I did not know of these incidents until, one day, my brother suddenly called me “kaali” on our yearly vacation in North India. I was indignant; the emotion arising mostly from shock. Never had my brother uttered a word like that; especially since we lived as a nuclear family in Mangalore and discussing anyone’s skin color was an alien concept. I was taken aback, I might have even cried. 

Only after we came back from our holiday from our dada’s place did my brother blurt out that a relative had prodded him to call me dark, tempting him with a sweet each time. A vivid memory took me back to every summer vacation when a few minutes each day was evidently reserved for a discussion over the colour of the children who live in the south--us. “You have gotten one shade darker since last year.” “Delhi is suiting you, your colour has cleared up” were the most common utterances. The trope being drilled into us was that “clean equals fair skin”. 

I wouldn’t do justice to myself if I didn’t admit that growing up with the constant Northern obsession over skin colour did not help me as a teenager either. Peering into the mirror I wondered what being fair skinned would mean in daily life. In high school though a classmate once  commented on the way I wore my hair and how it framed my features perfectly. I was confused. The next day I noticed how boys from the school next door would look at me in the bus. Maybe being wheatish wasn’t really a crime?

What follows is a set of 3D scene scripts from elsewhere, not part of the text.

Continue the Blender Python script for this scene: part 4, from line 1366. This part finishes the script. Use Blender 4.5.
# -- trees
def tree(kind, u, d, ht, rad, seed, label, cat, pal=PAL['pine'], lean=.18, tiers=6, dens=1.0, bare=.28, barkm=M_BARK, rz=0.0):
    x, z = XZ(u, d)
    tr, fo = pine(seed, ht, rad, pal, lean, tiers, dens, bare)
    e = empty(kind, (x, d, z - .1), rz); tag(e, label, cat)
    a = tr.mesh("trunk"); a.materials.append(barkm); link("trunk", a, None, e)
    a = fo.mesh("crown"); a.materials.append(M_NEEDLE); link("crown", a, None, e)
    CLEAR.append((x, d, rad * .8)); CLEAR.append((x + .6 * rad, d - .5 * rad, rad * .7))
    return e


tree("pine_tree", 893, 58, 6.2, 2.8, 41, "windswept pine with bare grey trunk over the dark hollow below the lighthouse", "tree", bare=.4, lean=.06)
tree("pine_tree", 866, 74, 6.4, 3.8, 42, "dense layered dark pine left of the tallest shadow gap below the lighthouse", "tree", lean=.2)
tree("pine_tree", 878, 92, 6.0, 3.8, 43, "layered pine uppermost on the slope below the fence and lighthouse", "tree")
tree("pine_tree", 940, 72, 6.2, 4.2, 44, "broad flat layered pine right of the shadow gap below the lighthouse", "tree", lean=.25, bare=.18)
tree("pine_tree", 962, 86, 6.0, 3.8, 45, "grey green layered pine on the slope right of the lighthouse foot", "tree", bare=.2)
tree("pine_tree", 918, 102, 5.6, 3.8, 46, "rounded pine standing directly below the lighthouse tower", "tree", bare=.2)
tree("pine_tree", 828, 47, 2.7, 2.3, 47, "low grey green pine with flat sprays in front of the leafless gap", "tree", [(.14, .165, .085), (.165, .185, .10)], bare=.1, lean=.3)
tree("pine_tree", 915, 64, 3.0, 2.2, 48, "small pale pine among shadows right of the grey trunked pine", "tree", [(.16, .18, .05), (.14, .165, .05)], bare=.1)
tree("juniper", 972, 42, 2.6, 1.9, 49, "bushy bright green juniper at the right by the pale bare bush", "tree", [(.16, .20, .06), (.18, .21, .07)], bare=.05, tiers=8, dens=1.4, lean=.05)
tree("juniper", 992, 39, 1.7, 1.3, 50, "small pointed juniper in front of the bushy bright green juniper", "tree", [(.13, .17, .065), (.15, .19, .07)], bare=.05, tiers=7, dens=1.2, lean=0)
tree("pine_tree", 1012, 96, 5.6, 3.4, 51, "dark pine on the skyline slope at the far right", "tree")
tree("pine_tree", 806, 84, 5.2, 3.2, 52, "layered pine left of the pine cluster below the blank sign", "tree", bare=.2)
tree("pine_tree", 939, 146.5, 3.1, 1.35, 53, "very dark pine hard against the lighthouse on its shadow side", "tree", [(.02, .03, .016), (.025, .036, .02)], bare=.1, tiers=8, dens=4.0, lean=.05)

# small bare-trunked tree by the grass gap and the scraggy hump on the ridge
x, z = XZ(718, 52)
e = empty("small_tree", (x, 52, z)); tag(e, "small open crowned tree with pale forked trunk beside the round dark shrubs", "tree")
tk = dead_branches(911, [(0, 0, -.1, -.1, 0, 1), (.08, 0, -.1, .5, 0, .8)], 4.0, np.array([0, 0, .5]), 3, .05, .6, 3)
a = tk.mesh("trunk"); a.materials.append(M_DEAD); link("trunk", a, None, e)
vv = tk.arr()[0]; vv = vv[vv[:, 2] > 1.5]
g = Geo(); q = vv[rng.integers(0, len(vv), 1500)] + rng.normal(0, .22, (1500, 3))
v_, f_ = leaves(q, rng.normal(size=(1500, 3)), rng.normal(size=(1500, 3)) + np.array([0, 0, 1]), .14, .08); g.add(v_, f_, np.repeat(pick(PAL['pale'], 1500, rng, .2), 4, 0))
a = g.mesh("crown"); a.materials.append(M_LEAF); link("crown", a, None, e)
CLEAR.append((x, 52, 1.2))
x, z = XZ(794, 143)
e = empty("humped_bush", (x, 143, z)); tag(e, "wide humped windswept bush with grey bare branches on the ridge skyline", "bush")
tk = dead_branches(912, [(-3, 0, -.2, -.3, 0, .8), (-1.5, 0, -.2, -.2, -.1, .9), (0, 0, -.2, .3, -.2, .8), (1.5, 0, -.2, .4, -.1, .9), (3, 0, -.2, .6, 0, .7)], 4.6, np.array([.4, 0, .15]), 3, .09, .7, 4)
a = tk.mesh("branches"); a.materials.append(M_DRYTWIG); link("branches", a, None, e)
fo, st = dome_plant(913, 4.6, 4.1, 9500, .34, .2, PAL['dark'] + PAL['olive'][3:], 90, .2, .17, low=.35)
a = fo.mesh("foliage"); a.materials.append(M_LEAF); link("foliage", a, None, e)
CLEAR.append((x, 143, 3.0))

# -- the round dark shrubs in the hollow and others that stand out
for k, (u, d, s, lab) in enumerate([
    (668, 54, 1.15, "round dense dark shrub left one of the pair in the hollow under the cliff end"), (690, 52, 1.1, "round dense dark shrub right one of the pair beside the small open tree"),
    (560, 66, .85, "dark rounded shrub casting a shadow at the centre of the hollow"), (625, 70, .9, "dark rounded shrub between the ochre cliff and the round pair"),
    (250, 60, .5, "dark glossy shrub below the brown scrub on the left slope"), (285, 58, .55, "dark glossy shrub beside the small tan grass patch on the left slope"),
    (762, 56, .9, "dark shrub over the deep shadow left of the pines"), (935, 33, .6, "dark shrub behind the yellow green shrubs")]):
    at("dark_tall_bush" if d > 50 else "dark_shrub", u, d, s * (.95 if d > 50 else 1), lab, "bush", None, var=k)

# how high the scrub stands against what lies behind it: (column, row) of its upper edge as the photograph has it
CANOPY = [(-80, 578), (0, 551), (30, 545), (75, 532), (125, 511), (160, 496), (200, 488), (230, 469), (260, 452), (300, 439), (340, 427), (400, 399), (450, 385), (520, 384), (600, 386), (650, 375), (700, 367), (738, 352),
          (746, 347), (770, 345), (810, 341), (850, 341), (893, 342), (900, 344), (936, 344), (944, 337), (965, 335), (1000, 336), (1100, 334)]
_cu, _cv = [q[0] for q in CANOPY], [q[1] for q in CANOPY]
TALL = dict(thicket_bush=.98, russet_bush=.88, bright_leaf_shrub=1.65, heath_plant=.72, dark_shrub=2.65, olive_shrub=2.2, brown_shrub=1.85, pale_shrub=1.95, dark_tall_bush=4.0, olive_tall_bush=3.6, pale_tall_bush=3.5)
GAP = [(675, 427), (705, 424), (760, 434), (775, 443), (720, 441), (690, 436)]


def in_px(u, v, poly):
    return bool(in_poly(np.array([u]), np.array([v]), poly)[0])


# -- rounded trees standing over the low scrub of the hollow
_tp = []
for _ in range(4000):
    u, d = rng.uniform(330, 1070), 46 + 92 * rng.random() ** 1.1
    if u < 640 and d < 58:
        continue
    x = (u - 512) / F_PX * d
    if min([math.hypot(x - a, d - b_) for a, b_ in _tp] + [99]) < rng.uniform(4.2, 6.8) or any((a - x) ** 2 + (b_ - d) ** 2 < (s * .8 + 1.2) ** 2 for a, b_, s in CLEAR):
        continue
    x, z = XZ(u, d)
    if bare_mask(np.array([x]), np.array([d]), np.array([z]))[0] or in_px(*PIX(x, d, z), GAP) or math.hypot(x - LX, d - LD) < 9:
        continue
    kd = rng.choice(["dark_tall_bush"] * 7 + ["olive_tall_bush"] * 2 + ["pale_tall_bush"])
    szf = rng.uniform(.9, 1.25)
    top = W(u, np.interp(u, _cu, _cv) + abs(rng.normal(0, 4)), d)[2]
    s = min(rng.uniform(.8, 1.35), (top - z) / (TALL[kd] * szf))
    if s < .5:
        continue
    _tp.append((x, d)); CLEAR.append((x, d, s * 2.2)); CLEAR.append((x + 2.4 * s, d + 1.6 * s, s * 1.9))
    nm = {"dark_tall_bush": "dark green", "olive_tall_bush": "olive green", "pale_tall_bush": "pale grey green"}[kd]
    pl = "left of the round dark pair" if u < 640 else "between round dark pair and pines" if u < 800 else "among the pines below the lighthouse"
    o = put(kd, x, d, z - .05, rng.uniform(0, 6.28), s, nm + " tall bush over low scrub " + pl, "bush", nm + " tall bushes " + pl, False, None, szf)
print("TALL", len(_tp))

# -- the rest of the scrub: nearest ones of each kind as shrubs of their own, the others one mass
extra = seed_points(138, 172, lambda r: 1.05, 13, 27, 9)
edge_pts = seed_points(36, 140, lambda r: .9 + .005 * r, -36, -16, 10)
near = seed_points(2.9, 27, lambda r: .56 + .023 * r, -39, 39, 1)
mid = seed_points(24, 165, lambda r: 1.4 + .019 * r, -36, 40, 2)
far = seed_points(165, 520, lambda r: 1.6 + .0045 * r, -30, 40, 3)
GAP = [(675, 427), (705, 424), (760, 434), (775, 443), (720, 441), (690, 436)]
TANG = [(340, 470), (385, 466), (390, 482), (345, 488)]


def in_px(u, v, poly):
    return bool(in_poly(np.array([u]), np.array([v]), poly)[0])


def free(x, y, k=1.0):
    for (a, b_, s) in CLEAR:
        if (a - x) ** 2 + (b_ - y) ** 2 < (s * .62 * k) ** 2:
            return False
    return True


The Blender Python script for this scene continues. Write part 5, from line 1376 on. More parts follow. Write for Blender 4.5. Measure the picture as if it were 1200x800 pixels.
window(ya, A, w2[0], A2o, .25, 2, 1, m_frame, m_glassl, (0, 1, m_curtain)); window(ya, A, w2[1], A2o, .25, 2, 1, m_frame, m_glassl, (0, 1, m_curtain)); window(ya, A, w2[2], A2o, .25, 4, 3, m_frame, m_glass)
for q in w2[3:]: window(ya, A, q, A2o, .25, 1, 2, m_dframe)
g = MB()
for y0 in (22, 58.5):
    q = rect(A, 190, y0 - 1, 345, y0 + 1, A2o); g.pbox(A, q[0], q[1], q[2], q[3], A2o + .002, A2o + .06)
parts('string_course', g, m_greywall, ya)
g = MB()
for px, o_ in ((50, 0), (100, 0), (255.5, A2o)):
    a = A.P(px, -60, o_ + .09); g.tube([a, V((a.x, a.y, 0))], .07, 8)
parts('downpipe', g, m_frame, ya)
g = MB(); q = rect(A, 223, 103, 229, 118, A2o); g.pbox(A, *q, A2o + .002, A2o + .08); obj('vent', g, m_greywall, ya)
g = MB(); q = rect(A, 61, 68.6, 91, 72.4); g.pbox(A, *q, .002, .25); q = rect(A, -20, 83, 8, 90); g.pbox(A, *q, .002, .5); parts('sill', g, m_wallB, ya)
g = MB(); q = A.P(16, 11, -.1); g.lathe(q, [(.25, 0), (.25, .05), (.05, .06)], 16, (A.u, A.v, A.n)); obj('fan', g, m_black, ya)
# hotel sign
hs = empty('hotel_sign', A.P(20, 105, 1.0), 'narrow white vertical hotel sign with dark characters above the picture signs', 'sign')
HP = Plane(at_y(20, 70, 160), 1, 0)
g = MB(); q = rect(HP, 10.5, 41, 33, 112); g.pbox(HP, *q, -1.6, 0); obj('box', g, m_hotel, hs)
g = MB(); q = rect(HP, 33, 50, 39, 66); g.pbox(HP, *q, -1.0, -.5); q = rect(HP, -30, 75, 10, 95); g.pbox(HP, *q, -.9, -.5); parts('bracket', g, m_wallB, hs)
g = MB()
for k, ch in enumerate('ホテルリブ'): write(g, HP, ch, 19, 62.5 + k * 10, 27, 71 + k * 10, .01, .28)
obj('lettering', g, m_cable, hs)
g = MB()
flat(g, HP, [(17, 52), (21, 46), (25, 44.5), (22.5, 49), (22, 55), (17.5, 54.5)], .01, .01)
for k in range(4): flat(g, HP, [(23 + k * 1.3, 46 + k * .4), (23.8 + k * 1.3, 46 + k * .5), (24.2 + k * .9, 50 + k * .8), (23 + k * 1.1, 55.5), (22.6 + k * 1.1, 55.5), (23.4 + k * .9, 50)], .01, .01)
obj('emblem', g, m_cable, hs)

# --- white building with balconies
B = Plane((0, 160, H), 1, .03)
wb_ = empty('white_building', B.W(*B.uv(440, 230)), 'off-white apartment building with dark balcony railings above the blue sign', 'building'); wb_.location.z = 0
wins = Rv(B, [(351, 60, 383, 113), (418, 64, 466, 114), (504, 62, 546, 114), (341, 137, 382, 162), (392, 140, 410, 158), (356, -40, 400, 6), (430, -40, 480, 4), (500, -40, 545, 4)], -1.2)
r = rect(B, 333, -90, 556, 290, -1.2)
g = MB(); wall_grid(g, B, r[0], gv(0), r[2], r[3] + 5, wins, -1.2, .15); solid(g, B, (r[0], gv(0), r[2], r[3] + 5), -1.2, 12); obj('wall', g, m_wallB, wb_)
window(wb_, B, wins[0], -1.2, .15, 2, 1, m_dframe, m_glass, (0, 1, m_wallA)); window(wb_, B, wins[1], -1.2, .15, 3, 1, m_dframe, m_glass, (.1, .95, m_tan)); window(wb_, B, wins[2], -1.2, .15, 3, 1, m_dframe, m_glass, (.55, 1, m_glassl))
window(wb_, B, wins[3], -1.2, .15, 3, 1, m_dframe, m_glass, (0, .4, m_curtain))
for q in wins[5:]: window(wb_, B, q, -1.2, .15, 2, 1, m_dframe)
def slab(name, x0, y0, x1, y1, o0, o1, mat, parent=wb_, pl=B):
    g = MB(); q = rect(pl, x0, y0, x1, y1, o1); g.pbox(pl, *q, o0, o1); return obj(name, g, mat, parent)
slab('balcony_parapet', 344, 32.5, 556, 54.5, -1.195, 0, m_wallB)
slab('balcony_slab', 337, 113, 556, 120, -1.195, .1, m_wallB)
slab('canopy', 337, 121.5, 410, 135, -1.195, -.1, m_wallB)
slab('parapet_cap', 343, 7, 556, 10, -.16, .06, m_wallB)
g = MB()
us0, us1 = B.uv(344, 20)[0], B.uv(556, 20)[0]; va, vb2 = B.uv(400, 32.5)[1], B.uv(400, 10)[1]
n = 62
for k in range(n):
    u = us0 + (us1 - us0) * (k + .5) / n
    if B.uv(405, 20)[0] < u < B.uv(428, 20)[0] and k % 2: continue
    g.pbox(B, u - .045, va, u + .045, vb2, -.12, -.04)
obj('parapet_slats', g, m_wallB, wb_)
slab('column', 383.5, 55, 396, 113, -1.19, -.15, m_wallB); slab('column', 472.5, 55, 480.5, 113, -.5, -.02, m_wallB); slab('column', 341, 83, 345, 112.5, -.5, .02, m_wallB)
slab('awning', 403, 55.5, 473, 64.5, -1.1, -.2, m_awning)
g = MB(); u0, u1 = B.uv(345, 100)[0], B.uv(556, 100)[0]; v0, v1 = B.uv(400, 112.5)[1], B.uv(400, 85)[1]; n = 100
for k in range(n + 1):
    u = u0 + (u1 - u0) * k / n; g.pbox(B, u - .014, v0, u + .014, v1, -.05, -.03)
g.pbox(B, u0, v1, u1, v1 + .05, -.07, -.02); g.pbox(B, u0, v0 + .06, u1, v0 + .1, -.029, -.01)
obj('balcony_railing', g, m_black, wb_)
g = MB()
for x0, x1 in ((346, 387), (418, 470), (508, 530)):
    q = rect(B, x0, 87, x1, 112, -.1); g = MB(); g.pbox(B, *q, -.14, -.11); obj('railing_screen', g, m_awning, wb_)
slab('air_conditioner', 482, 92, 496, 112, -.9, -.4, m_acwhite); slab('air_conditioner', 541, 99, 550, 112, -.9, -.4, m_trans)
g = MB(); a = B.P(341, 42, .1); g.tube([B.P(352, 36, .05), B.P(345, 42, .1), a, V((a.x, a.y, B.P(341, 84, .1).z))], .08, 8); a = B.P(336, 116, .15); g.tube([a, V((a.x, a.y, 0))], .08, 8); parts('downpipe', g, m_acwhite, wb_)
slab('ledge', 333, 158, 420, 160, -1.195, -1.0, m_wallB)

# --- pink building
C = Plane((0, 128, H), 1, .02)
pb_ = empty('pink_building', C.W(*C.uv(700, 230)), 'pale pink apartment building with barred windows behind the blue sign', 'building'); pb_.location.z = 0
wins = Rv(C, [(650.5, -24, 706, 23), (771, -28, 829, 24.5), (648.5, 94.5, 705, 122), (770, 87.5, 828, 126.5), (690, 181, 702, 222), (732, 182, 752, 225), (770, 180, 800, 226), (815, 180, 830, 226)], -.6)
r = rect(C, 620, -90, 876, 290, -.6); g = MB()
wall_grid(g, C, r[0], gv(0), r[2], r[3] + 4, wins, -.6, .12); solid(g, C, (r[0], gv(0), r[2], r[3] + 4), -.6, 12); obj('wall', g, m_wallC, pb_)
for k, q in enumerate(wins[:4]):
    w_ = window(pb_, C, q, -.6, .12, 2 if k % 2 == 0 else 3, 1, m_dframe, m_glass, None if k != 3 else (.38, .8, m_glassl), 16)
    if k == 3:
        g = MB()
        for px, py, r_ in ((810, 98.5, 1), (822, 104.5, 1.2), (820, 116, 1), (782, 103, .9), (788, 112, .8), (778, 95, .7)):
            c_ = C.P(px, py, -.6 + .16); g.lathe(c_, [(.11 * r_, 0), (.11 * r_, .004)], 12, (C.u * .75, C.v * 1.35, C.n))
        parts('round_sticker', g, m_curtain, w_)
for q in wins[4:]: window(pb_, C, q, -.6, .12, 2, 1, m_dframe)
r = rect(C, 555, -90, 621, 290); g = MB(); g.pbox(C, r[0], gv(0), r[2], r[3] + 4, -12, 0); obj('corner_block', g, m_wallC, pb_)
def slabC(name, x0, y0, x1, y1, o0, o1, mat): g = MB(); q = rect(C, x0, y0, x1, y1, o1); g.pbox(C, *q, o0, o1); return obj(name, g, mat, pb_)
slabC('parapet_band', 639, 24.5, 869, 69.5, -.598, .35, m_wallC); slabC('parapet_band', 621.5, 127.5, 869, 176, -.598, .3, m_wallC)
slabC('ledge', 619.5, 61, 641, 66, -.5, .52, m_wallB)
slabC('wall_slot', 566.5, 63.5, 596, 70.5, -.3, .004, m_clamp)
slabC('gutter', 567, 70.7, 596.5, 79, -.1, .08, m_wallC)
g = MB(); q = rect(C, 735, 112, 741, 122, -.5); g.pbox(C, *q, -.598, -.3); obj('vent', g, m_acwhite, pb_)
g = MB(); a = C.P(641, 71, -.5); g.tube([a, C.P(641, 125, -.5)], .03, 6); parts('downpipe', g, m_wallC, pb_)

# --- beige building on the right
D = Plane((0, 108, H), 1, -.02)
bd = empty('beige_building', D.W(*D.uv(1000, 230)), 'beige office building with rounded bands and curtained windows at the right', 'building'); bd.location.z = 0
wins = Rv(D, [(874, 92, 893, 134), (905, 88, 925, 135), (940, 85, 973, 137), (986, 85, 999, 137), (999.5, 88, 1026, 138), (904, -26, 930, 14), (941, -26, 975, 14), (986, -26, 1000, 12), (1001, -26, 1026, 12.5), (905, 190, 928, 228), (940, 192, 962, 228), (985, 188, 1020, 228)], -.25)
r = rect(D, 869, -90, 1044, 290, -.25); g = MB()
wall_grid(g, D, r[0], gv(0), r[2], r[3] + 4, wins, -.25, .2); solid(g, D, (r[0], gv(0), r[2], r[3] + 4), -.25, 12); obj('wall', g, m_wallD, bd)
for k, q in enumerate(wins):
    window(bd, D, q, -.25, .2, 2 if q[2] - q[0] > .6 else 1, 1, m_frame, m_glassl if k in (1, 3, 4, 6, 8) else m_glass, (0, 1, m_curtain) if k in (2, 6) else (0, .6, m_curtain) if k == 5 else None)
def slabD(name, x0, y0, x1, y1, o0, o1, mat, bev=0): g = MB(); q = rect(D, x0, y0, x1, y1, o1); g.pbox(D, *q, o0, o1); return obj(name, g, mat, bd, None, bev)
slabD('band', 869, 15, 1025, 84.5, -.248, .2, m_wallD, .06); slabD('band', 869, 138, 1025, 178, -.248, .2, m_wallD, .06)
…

We are both older now, my mother and I. The untimely death of her husband pushed her to break out of a shell. Moving beyond the lack of appreciation and quashing confidence had become necessary to strive for a decent life for her children. Perhaps that is when envy emanated out of our near and dear ones. It got me thinking of the many times she had done this before. She had learnt Kannada in a few months, just so she could teach us, as kids. She attempted to give new zeal to a loss-making business my father left behind; receiving flack, time and again, for being a woman in a man-dominated field. She was supportive of me picking up a career in humanities and drove me to become independent, financially. Even today, I see her constantly keeping her eye open for things to learn. She has started recording and editing her own food videos. This inner strength has manifested itself in an undeniable glow. She is more confident than ever, yet holding back when confronted by “respectable” elders. But when nudged she assumes an assertive stance again.  

But, beauty is in the eye of the beholder, right (me)? Only recently, my mother’s sister visited us. The siblings went to a salon to get a haircut, when a lady asked my aunt if they were mother and daughter. “No, my daughter is very fair”, said my older aunt, while my mother convulsed with laughter through her wheatish skin, glistening in her kind eyes.